In this day and age where the publishing houses want whatever works, running with something new and bold isn’t encouraged.
But, with the opportunities of the Internet and web novels, it doesn’t have to be like that anymore.
And Williams uses that opportunity with no apologies, and does it well.
Readers won’t find a novel like this on their local book store or in the libraries.
It starts simply enough: just a group of friends in an airplane. The plane crashes far from civilization and they are missing to the world, and, perhaps, even to themselves.
Lost, some of them afraid, the story ripples from this group of friends, becoming bigger than any of them could have ever imagined, until the entire world is at stake. Williams adds layer after layer, thread after thread, leaving the reader breathless and wanting more.
But above all, No Man an Island makes readers think. Perhaps you won’t agree with what is happening among angels and men, but it will make you re-evaluate your own beliefs.
With so many characters, Williams often switches point of views to continue the story. At times this was jarring for me, but overall the transitions were smooth, and added more dimensions to the story.

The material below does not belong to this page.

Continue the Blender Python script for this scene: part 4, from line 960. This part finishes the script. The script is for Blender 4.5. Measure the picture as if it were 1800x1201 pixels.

Because a web novel isn’t constrained by paper and binding, Williams was able to devote all the time he needed to the plot, and to the characters. No Man An Island is both an epic battle between good and evil, and a story about self discovery.
There are numerous references to the Bible, books, stories, and films in No Man an Island. Sometimes I found them distracting, but at the same time they serve their purpose well – rooting the characters into this century, our time, making them real and part of this world.